What does this imply for where we are going in the next fifty years? Well, by the year 2048 California, the plurality of people in California will be of Mexican or Latino descent. Just last year we passed the limit where people of European descent are no longer the majority of the people living in California. The issue of demographic change, particularly in California, will become the driving force of what will be the world’s first multi-cultural and multi-racial advanced capitalist society. We are already seeing the implications of this radical transition in such things as the racist backlash behind the anti-immigration Proposition 187 by the inevitably declining majority. The current transition period will hopefully not last long. Yet this transition period is being marked by cultural wars, which are actually another form of a class assault on the working people in California, and threatens to undermine the regime of rights throughout North America. I also think that Mexico will have to reconcile long unresolved issues relating to the race and ethnicity of its indigenous population, as the case of Chiapas highlights.
So, what is to come? One possibility is the formation of a North American Visa arrangement, where the free mobility of labor and capital would provide full rights to all North American workers in whatever country they may be in. Whether that results in a regime of full North American citizenship, or an open labor arrangement such as in today’s Europe, is still a question that obviously will be very much fought over. But I think some type of expansion of rights for Mexican labor in the United States is probably inevitable.

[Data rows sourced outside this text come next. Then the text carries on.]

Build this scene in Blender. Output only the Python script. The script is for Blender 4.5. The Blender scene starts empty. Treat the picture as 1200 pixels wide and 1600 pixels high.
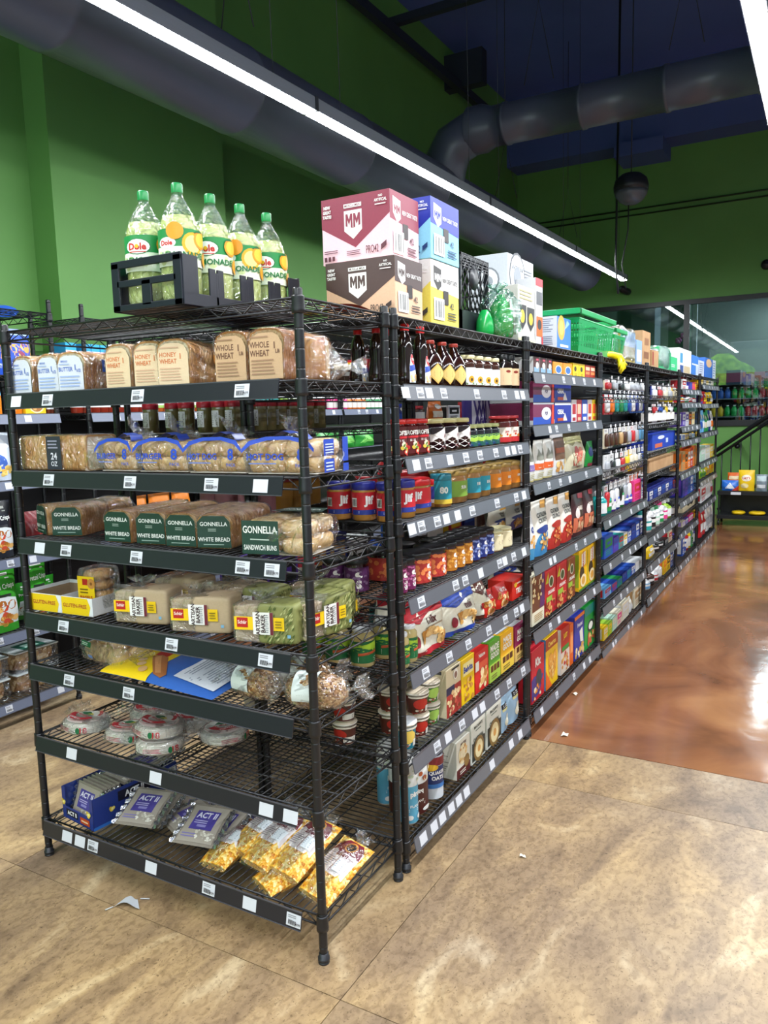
import bpy, bmesh, math, random, re
from mathutils import Vector, Matrix, Euler
random.seed(7)
PI = math.pi
R_ = math.radians
scn = bpy.context.scene
COL = scn.collection

# ------------------------------------------------------------------ camera
FPX = 1210.807
CAM = Vector((1.19507, -1.66789, 1.55400))
CEU = Euler((R_(82.76711), R_(1.520488), R_(29.66194)), 'XYZ')
cd = bpy.data.cameras.new('camera'); cam = bpy.data.objects.new('camera', cd); COL.objects.link(cam)
cam.location = CAM; cam.rotation_euler = CEU
cd.sensor_fit = 'VERTICAL'; cd.sensor_height = 36.0; cd.lens = 36.0*FPX/1600.0
cd.clip_start = 0.05; cd.clip_end = 200
scn.camera = cam
CR = CEU.to_matrix()

# ------------------------------------------------------------------ view, world
scn.view_settings.view_transform = 'Standard'
scn.view_settings.look = 'None'
scn.view_settings.gamma = 1.0
scn.view_settings.use_curve_mapping = False
scn.view_settings.exposure = 1.62
LIGHT_POWER = 34.0
w = bpy.data.worlds.new('daylight'); scn.world = w; w.use_nodes = True
wn = w.node_tree.nodes; wn['Background'].inputs[0].default_value = (0.75, 0.88, 1.0, 1); wn['Background'].inputs[1].default_value = 1.7
scn.cycles.max_bounces = 8; scn.cycles.transparent_max_bounces = 24
scn.cycles.diffuse_bounces = 3; scn.cycles.glossy_bounces = 3; scn.cycles.transmission_bounces = 4
scn.cycles.caustics_reflective = False; scn.cycles.caustics_refractive = False
scn.cycles.sample_clamp_indirect = 4.0
scn.cycles.use_denoising = True

# measuring helpers: where a sight line of the photograph meets a real plane of the room
def sight(u, v, ax, val):
    d = CR @ Vector(((u-600)/FPX, -(v-800)/FPX, -1)); i = 'xyz'.index(ax)
    return CAM + d*((val-CAM[i])/d[i])
def along(u, ax, **k):
    p = Vector((k.get('x', 0), k.get('y', 0), k.get('z', 0))); i = 'xyz'.index(ax); t = (u-600)/FPX
    def g(val):
        p[i] = val; q = CR.transposed() @ (p-CAM); return q[0]+t*q[2]
    a, b = g(0), g(1); return -a/(b-a)

# ------------------------------------------------------------------ materials
def lin(c):
    return c/12.92 if c <= 0.04045 else ((c+0.055)/1.055)**2.4
def rgb(h):
    h = h.lstrip('#'); return tuple(lin(int(h[i:i+2], 16)/255) for i in (0, 2, 4)) + (1,)
_M = {}
def newmat(name):
    m = bpy.data.materials.new(name); m.use_nodes = True
    nt = m.node_tree; return m, nt, nt.nodes['Principled BSDF']
def N(nt, t, **k):
    n = nt.nodes.new(t)
    for a, b in k.items():
        if a.startswith('i_'): n.inputs[int(a[2:])].default_value = b
        else: setattr(n, a, b)
    return n
def M(h, rough=0.45, metal=0.0, coat=0.0):
    """printed / moulded surface of one colour with a faint cloudiness"""
    key = (h, rough, metal, coat)
    if key in _M: return _M[key]
    m, nt, b = newmat('surface_'+h)
    c = rgb(h)
    n = N(nt, 'ShaderNodeTexNoise'); n.inputs['Scale'].default_value = 35; n.inputs['Detail'].default_value = 2
    mp = N(nt, 'ShaderNodeMix', data_type='RGBA')
    mp.inputs[6].default_value = tuple(x*0.9 for x in c[:3])+(1,); mp.inputs[7].default_value = tuple(min(1, x*1.08) for x in c[:3])+(1,)
    nt.links.new(n.outputs['Fac'], mp.inputs[0]); nt.links.new(mp.outputs[2], b.inputs['Base Color'])
    b.inputs['Roughness'].default_value = rough; b.inputs['Metallic'].default_value = metal
    if coat: b.inputs['Coat Weight'].default_value = coat; b.inputs['Coat Roughness'].default_value = 0.08
    _M[key] = m; return m
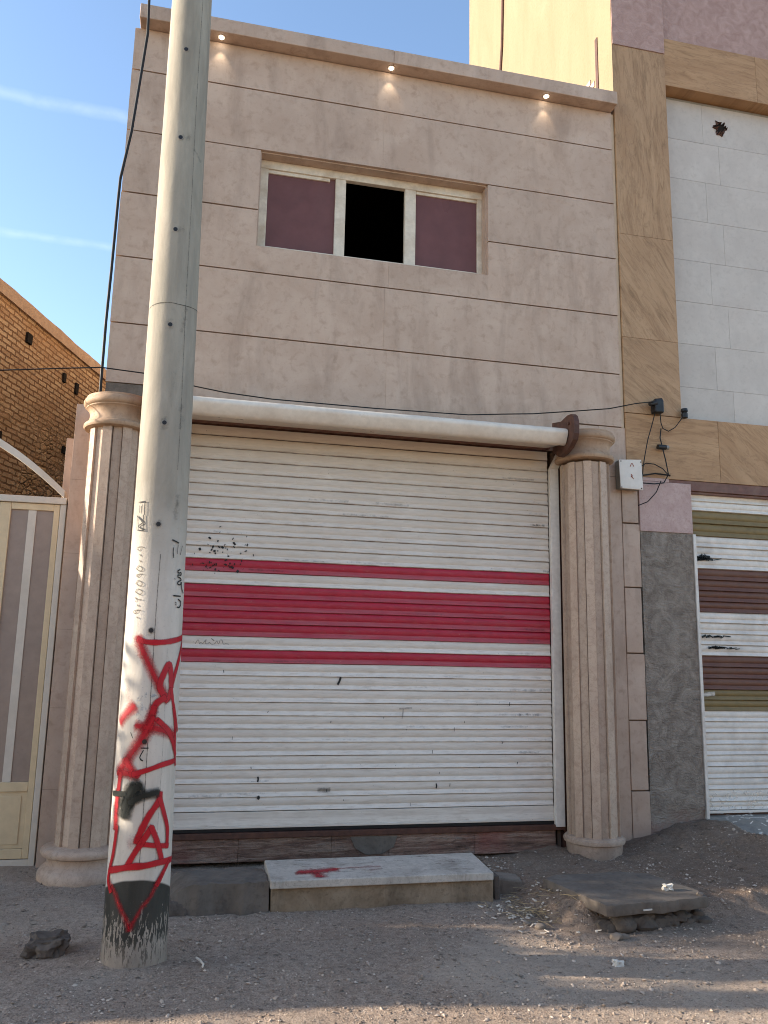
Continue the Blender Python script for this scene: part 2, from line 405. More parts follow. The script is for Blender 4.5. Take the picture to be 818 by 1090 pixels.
stone('pink_stone', (.42, .30, .285), (.32, .215, .20), (.50, .385, .37), 7, (.34, .22, .21), .2, .1, .55)
stone('white_tile', (.47, .435, .41), (.39, .355, .33), (.52, .49, .465), 4, None, .2, .05, .4, .05)
def fn(t, b):     # split-faced layered stone
    p = t.co(); q = t.scale(p, (1.5, 1, 15)); n = t.noise(q, 1.3, 6, .62, .5); n2 = t.noise(t.scale(p, (3, 1, 26)), 2.5, 5, .65, .6); f = t.noise(p, 38, 4, .65); g = t.noise(p, 1.6, 4)
    c = t.mix(t.ramp(n, .36, .46), (.085, .058, .047), (.20, .125, .10)); c = t.mix(t.ramp(n, .49, .58), c, (.30, .215, .175)); c = t.mix(t.ramp(n, .60, .68), c, (.20, .175, .16))
    c = t.mix(t.ramp(n2, .54, .64, 0, .8), c, (.10, .066, .053)); c = t.mix(t.ramp(n2, .44, .34, 0, .6), c, (.34, .27, .23)); c = t.mix(t.ramp(f, .56, .7, 0, .5), c, (.12, .10, .088))
    c = t.mix(t.ramp(g, .55, .72, 0, .6), c, (.22, .075, .065))
    setc(t, b, tinted(t, c, .2)); setn(t, b, t.bump(t.math('ADD', n2, t.math('ADD', n, f)), .8, .02))
material('sill_stone', fn, .85, .2)
stone('marble', (.44, .42, .39), (.24, .22, .20), (.54, .52, .49), 6, (.25, .23, .21), .75, .15, .6)
stone('riser_stone', (.21, .16, .11), (.075, .055, .038), (.33, .27, .20), 6, None, .8, .4, .85)
stone('cement', (.245, .235, .22), (.15, .142, .135), (.31, .30, .285), 4, None, .5, .5, .9)
stone('dusty_cement', (.175, .15, .128), (.095, .08, .068), (.235, .205, .18), 5, None, .4, .5, .95)
stone('grout', (.19, .145, .115), (.12, .09, .07), (.24, .19, .155), 9, None, .2, .2, .9)
stone('mud_plaster', (.29, .205, .15), (.20, .135, .095), (.36, .27, .20), 4, None, .4, .4, .95)
stone('rock', (.085, .072, .064), (.045, .038, .034), (.135, .118, .105), 9, None, .3, .8, .95)
stone('block_cement', (.115, .10, .088), (.065, .056, .05), (.17, .15, .133), 5, None, .5, .6, .95)
plain('white_paint', (.70, .69, .67), .07, 20, .45, .4, .04, (.36, .27, .20), .35)
plain('rail_paint', (.66, .65, .63), .08, 25, .4, .4, .04, (.30, .22, .17), .3)
plain('hood_paint', (.66, .63, .585), .07, 20, .35, .5, .03, (.40, .30, .22), .3)
plain('cream_paint', (.60, .495, .33), .08, 12, .45, .4, .03, (.35, .27, .18), .25)
plain('gate_panel', (.28, .225, .195), .1, 9, .4, .4, .03, (.22, .18, .16), .3)
plain('gate_white', (.56, .53, .48), .06, 14, .45, .4, .03, (.40, .33, .26), .3)
plain('frame_paint', (.62, .58, .51), .10, 25, .55, .3, .08, (.30, .20, .11), .5)
plain('rusty_brown', (.085, .038, .026), .3, 25, .6, .4, .15, (.03, .018, .014), .5)
plain('beam_brown', (.14, .062, .045), .25, 18, .55, .4, .1, (.30, .24, .20), .4)
plain('purple_film', (.140, .064, .064), .12, 6, .35, .22, .02, (.16, .10, .10), .25)
plain('black_plastic', (.012, .012, .013), .2, 30, .45, .4)
plain('grey_plastic', (.22, .22, .21), .1, 30, .5, .4)
plain('box_white', (.68, .67, .65), .05, 20, .45, .4, .03, (.42, .34, .28), .25)
plain('wire_black', (.014, .013, .013), .2, 30, .6, .3)
plain('room_dark', (.02, .018, .017), .2, 5, .95, .05)  # near-black colour standing in for the shade inside room and holes
plain('side_plaster', (.54, .455, .36), .08, 6, .9, .15, .1, (.40, .30, .20), .3)
plain('shard_white', (.66, .62, .56), .12, 30, .8, .2)
plain('straw', (.42, .33, .20), .3, 30, .85, .2)
plain('paper_white', (.58, .57, .54), .05, 20, .8, .2)
plain('roof_bitumen', (.06, .06, .06), .2, 5, .9, .1)
decal_mat('red_paint', (.37, .004, .014), .5, 1.7, 110, .38)
decal_mat('black_paint', (.010, .013, .011), .5, 1.9, 45, .4)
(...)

The expansion of human, labor and political rights to all immigrants, as well as to all people within North America, is perhaps the most crucial question that Mexico and the United States will have to face in the next 50 years. The possible future sustainability of a humane regime of rights and relations in North America is going to be determine very much by what happens right here in California, frankly, right here on Wilshire Avenue. I leave it in your hands.